Au contraire, pour chaque produit, il convient d’élaborer en tout cas une interface et pourquoi ne pas le faire du premier coup en exploitant une approche optimale pour un nombre maximal d’utilisateurs. Dans l’optique de logiciels qui soient vraiment ‘m/f’.

En outre, cela ne s’arrête pas à fluidifier l’utilisation des logiciels tant pour les hommes que pour les femmes. En cette ère d”outsourcing’ et d”off-shoring’, la plupart des applications et surtout les outils sont encore majoritairement conçus et produits par des gens d’Amérique du Nord, selon une autre enquêtrice, Thippaya Chintakovid. Et d’indiquer que les divergences culturelles entre les utilisateurs (dans son étude, il s’agit d’utilisateurs finaux qui se livrent à une forme de programmation ‘end-user’, comme la création de formules et de macros dans les tableurs) jouent un rôle tout aussi important dans ce phénomène. Il est en effet prouvé qu’il existe par exemple des divergences entre cultures quant à la manière dont on accorde de l’attention à un point précis.
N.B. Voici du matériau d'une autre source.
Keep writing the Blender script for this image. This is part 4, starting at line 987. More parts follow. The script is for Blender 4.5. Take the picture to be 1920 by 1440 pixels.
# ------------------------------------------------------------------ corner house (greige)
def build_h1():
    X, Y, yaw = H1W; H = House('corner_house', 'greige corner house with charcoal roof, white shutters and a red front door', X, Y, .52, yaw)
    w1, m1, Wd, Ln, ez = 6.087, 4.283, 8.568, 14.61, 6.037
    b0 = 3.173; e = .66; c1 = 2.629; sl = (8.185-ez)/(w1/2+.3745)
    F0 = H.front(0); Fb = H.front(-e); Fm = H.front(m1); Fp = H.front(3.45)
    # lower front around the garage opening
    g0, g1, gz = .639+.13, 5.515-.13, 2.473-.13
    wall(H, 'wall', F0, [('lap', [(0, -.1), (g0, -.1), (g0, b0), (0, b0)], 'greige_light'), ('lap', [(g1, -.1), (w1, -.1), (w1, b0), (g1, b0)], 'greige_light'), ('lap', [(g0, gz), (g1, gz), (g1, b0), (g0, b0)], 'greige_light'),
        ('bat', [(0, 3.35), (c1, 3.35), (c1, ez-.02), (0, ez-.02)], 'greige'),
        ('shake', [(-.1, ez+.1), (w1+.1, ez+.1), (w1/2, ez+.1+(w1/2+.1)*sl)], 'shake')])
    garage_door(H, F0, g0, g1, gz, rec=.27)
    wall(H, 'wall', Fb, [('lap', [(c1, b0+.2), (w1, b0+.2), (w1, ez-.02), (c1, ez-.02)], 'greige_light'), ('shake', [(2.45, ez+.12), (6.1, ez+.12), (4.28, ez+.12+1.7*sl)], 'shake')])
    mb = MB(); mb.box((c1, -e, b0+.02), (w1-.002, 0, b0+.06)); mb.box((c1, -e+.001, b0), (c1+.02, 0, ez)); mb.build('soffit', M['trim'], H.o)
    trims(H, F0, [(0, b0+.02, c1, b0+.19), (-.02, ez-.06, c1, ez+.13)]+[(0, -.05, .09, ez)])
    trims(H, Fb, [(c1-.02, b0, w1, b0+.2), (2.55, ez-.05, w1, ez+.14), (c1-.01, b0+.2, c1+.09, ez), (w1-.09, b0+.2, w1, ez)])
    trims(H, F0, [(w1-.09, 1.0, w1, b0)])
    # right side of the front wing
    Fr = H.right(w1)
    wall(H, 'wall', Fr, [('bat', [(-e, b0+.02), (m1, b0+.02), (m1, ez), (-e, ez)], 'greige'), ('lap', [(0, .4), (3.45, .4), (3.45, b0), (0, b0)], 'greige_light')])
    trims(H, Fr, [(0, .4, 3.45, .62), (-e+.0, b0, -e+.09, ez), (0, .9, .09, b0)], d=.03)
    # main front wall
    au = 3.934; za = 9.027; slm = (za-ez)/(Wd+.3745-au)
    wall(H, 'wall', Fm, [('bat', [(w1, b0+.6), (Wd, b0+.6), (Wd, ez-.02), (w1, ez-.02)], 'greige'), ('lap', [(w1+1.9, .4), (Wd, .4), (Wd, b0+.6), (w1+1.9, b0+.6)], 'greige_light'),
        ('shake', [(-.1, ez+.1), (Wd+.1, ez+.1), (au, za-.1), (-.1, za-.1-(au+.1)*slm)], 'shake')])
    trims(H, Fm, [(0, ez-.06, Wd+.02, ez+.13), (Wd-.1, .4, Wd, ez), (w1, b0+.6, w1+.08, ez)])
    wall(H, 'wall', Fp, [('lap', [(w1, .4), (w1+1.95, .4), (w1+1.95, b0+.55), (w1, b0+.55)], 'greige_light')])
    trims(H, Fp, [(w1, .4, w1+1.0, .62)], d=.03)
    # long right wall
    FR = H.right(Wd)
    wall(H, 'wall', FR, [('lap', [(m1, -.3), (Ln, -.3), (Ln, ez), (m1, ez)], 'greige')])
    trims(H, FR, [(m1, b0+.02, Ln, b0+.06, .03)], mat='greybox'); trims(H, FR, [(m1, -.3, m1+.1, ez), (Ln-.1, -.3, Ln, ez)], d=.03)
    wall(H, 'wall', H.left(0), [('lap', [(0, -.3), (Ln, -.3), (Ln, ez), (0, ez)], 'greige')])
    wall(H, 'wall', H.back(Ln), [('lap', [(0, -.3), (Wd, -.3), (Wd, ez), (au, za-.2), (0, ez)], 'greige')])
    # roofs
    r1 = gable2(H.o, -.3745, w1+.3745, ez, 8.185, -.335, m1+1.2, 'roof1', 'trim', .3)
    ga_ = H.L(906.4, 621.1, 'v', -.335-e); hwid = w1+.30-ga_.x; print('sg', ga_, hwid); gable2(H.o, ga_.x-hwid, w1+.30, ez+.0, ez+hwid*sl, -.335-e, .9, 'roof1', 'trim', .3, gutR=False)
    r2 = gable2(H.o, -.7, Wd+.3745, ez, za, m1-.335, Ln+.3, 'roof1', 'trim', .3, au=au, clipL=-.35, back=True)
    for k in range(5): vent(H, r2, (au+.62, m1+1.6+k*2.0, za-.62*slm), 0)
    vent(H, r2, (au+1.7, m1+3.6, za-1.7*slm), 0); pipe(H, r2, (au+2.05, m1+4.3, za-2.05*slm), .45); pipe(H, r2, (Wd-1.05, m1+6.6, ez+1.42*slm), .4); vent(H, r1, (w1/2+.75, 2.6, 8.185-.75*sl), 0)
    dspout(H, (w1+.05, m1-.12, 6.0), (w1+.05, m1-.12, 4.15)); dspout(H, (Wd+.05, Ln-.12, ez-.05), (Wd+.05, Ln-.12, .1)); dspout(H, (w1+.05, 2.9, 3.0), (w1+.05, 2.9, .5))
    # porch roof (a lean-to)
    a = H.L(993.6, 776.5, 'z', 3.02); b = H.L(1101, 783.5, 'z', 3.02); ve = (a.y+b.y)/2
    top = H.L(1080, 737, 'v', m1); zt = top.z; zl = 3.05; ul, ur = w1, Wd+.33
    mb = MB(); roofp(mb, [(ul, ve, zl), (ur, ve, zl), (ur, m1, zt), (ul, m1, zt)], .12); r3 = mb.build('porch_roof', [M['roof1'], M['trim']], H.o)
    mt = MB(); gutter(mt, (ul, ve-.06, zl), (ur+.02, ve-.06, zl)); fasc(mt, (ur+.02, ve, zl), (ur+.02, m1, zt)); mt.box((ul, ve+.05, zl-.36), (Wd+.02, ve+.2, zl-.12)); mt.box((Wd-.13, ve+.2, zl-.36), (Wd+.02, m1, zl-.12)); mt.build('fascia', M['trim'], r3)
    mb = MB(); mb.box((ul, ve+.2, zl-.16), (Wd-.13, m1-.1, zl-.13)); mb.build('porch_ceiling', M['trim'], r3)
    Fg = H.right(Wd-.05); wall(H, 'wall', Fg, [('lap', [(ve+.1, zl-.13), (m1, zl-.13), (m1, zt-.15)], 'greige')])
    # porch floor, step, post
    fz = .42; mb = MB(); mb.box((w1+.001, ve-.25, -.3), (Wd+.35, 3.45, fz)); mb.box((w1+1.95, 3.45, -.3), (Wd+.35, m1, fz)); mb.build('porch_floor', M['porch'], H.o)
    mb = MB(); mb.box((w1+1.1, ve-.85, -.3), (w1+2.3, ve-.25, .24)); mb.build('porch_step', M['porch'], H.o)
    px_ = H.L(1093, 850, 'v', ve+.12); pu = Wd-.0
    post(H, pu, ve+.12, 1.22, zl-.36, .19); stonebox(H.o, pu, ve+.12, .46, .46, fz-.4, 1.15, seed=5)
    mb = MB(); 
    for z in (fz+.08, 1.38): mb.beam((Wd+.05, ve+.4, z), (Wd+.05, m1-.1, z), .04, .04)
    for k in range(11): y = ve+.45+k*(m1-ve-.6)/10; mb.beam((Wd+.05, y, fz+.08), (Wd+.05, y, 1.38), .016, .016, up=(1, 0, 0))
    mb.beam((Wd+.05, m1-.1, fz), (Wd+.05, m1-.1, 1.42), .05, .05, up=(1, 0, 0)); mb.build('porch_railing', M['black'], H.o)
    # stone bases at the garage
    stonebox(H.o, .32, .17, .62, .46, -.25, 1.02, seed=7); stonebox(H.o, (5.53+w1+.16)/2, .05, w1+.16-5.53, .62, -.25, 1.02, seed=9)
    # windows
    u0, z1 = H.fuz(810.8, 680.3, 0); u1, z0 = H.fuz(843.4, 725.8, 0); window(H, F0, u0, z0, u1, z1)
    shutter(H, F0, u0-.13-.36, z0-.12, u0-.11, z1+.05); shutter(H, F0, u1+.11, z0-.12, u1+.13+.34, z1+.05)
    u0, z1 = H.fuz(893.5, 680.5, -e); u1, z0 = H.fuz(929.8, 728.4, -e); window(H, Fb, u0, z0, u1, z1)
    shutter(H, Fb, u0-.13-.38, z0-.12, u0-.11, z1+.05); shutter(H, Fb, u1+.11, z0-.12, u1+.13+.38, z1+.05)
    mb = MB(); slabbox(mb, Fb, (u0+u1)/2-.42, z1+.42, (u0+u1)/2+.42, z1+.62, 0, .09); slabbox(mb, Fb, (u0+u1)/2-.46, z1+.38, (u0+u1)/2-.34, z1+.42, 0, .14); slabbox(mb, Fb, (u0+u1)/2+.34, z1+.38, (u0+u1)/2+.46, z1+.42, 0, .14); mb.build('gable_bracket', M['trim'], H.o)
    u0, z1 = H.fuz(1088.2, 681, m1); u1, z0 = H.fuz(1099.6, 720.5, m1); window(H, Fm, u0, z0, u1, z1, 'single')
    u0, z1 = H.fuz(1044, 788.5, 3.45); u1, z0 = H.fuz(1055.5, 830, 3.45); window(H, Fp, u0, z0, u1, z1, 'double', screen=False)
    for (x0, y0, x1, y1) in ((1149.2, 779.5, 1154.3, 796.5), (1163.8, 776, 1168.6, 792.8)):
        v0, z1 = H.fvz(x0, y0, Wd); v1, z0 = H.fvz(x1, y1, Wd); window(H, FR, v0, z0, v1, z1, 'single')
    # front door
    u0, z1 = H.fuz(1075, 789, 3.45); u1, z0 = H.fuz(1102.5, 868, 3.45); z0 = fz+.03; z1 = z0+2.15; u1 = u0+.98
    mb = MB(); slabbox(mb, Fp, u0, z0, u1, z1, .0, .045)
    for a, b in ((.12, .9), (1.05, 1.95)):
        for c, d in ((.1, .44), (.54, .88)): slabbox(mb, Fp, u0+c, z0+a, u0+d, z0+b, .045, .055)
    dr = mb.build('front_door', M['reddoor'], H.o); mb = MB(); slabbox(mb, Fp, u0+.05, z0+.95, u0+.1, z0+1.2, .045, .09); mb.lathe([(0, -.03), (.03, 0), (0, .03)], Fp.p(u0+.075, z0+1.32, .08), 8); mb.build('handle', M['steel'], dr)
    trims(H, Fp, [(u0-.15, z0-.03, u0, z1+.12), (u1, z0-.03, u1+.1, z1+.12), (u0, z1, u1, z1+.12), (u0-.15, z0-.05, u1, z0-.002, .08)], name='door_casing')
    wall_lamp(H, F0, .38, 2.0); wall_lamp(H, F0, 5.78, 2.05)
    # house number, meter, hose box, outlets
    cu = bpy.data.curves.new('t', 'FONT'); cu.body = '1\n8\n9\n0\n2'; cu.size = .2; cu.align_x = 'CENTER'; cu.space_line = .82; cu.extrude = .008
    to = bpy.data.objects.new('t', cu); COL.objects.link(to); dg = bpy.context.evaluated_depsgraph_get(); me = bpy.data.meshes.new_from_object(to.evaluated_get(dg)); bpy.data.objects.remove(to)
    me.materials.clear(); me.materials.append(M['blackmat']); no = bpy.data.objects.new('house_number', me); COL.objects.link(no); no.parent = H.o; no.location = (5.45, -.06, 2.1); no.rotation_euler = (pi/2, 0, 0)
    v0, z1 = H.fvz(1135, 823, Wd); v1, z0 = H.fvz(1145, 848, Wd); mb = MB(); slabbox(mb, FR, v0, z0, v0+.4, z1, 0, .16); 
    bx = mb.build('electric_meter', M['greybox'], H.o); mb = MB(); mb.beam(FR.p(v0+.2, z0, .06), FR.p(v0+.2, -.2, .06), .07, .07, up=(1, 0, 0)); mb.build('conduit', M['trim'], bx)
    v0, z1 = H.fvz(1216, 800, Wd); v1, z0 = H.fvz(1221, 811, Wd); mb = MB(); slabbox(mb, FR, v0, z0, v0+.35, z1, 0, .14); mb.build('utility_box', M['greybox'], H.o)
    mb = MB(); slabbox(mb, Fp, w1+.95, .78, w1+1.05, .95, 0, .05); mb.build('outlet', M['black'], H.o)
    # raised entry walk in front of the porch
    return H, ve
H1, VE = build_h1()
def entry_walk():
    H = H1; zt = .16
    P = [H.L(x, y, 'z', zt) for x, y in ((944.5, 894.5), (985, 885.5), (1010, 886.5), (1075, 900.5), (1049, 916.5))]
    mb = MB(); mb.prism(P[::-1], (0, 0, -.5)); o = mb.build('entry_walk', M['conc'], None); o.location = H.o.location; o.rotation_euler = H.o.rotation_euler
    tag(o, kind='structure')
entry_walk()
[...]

Bref, les différences entre hommes et femmes ou entre plusieurs cultures ne poussent pas forcément au développement d’applications ou d’outils ‘propres à l’une ou l’autre culture’. Il s’agit plutôt de prendre de plus en plus conscience qu’une interface utilisateur n’est pas purement orientée fonction, mais doit aussi tenir compte de la nature et de l’arrière-plan des utilisateurs finaux. L’étude dans ce domaine est donc encore loin d’être terminée et fera certainement l’objet d’une attention au niveau mondial. C’est ainsi qu’une recherche rapide sur le web révèle que les universités belges travaillent aussi dans ce domaine!